◆ TASK DESCRIPTION
Only lines with the string "picture" matter here; gather them from the material below.

◆ AVAILABLE DATA
+ + + + + + +
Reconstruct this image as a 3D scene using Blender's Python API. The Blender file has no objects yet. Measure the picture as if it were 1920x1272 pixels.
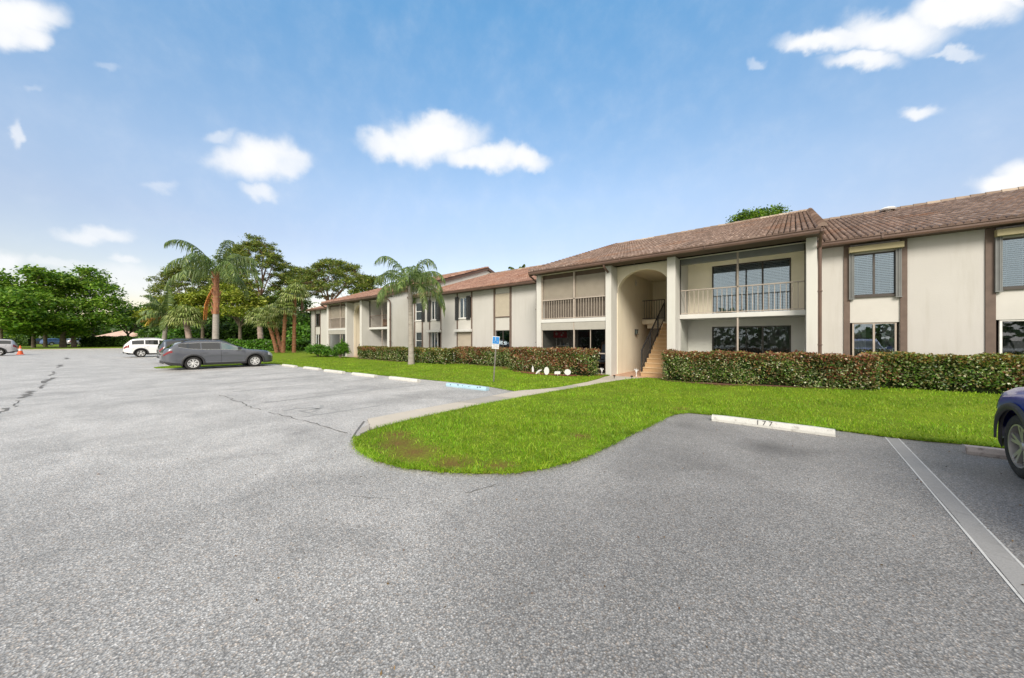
import bpy, math, random
import numpy as np
from mathutils import Vector, geometry
rnd = random.Random(7)
rng = np.random.default_rng(11)
S = bpy.context.scene
COL = S.collection
PI = math.pi
rad = math.radians
ORIG = {}

# ------------------------------------------------------------------ materials
def nt(name):
    m = bpy.data.materials.new(name); m.use_nodes = True
    t = m.node_tree; b = t.nodes['Principled BSDF']
    return m, t.nodes, t.links, b

def mixc(N, L, fac, a, b, mode='MIX'):
    n = N.new('ShaderNodeMix'); n.data_type = 'RGBA'; n.blend_type = mode
    for i, v in ((0, fac), (6, a), (7, b)):
        if isinstance(v, (int, float)): n.inputs[i].default_value = v
        elif isinstance(v, (tuple, list)): n.inputs[i].default_value = (*v[:3], 1)
        else: L.new(v, n.inputs[i])
    return n.outputs[2]

def ramp(N, L, src, stops):
    r = N.new('ShaderNodeValToRGB'); L.new(src, r.inputs[0])
    e = r.color_ramp.elements
    while len(e) < len(stops): e.new(.5)
    for k, (p, c) in enumerate(stops):
        e[k].position = p; e[k].color = (c, c, c, 1) if isinstance(c, (int, float)) else (*c, 1)
    return r.outputs[0]

def noise(N, L, scale, detail=4, rough=.55, vec=None, dist=0):
    n = N.new('ShaderNodeTexNoise'); n.inputs['Scale'].default_value = scale
    n.inputs['Detail'].default_value = detail; n.inputs['Roughness'].default_value = rough
    n.inputs['Distortion'].default_value = dist
    if vec is not None: L.new(vec, n.inputs['Vector'])
    return n.outputs[0]

def objvec(N, L, scale=(1, 1, 1), rot=(0, 0, 0)):
    g = N.new('ShaderNodeNewGeometry'); m = N.new('ShaderNodeMapping')
    m.inputs['Scale'].default_value = scale; m.inputs['Rotation'].default_value = rot
    L.new(g.outputs['Position'], m.inputs['Vector'])
    return m.outputs[0]

def bump(N, L, b, h, strength, dist=.01):
    n = N.new('ShaderNodeBump'); n.inputs['Strength'].default_value = strength; n.inputs['Distance'].default_value = dist
    L.new(h, n.inputs['Height']); L.new(n.outputs[0], b.inputs['Normal'])

def M(name, c, rough=.7, var=.12, vs=3., bs=0, bst=.3, bd=.005, metal=0, spec=.5, stretch=(1, 1, 1), coat=0, c2=None):
    m, N, L, b = nt(name)
    v = objvec(N, L, stretch)
    n = noise(N, L, vs, 5, .6, v)
    lo = tuple(x * (1 - var) for x in c) if c2 is None else c2; hi = tuple(min(1, x * (1 + var)) for x in c)
    f = ramp(N, L, n, [(.3, 0.), (.7, 1.)])
    L.new(mixc(N, L, f, lo, hi), b.inputs['Base Color'])
    b.inputs['Roughness'].default_value = rough; b.inputs['Metallic'].default_value = metal
    b.inputs['Specular IOR Level'].default_value = spec; b.inputs['Coat Weight'].default_value = coat
    if coat: b.inputs['Coat Roughness'].default_value = .03
    if bs:
        bump(N, L, b, noise(N, L, bs, 6, .6, v), bst, bd)
    return m

def m_stucco(name, c):
    m, N, L, b = nt(name); v = objvec(N, L)
    big = noise(N, L, .7, 4, .6, v)
    streak = noise(N, L, 1.2, 5, .65, objvec(N, L, (4, 4, .35)))
    col = mixc(N, L, ramp(N, L, big, [(.3, 0.), (.75, 1.)]), tuple(x * .93 for x in c), c)
    col = mixc(N, L, ramp(N, L, streak, [(.5, 0.), (.85, .5)]), col, (c[0] * .74, c[1] * .72, c[2] * .67))
    L.new(col, b.inputs['Base Color']); b.inputs['Roughness'].default_value = .9; b.inputs['Specular IOR Level'].default_value = .2
    bump(N, L, b, noise(N, L, 45, 6, .65, v), .35, .008)
    return m

def m_leaf(name, cols, vs=.5, trans=.35, rough=.45):
    m, N, L, b = nt(name)
    g = N.new('ShaderNodeNewGeometry')
    st = [((k + .5) / len(cols), c) for k, c in enumerate(cols)]
    c = ramp(N, L, g.outputs['Random Per Island'], st)
    n = noise(N, L, vs, 3, .5, objvec(N, L))
    k = ramp(N, L, n, [(.3, .7), (.7, 1.25)])
    c = mixc(N, L, 1., c, k, 'MULTIPLY')
    if name == 'grass_blades':
        n2 = noise(N, L, .45, 4, .6, objvec(N, L)); c = mixc(N, L, ramp(N, L, n2, [(.42, 0.), (.62, .55)]), c, mixc(N, L, 1., c, (.62, .8, .9), 'MULTIPLY'))
        n3 = noise(N, L, 3.2, 4, .65, objvec(N, L)); c = mixc(N, L, 1., c, ramp(N, L, n3, [(.32, .62), (.5, 1.), (.7, 1.15)]), 'MULTIPLY')
    L.new(c, b.inputs['Base Color']); b.inputs['Roughness'].default_value = rough; b.inputs['Specular IOR Level'].default_value = .35
    t = N.new('ShaderNodeBsdfTranslucent'); L.new(c, t.inputs['Color'])
    x = N.new('ShaderNodeMixShader'); x.inputs[0].default_value = trans
    L.new(b.outputs[0], x.inputs[1]); L.new(t.outputs[0], x.inputs[2])
    L.new(x.outputs[0], N['Material Output'].inputs[0])
    return m

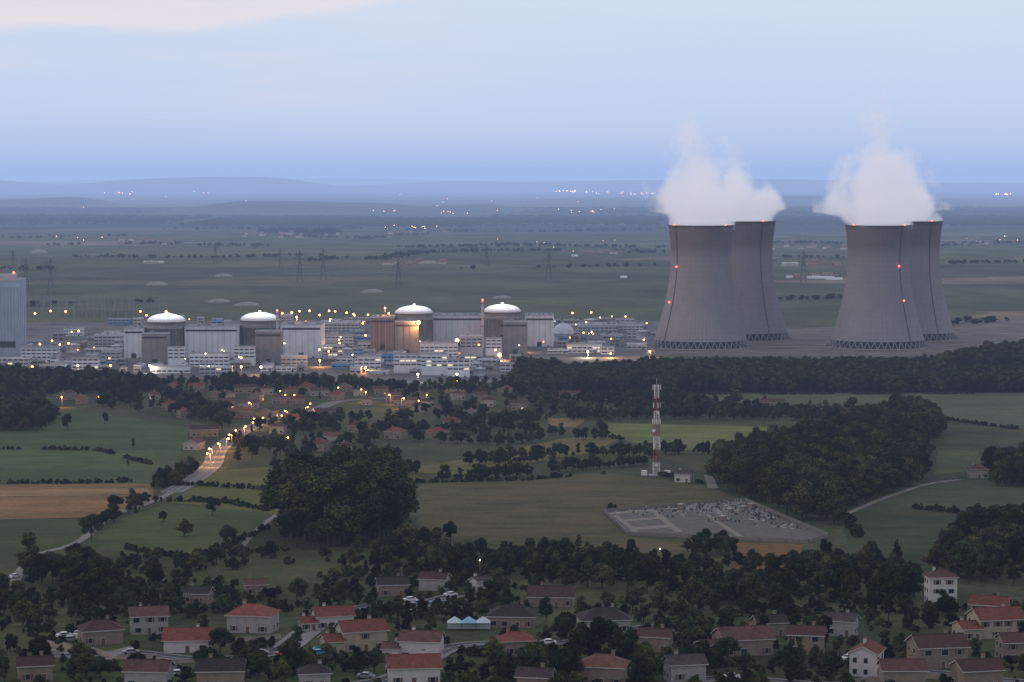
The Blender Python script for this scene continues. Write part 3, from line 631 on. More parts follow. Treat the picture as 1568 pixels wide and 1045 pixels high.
+ + + + + + +
◆ RESULT FOR THIS TASK
Reconstruct this image as a 3D scene using Blender's Python API. The Blender file has no objects yet. Measure the picture as if it were 1920x1272 pixels.
The Blender Python script for this scene continues. Write part 3, from line 631 on. More parts follow. Treat the picture as 1568 pixels wide and 1045 pixels high.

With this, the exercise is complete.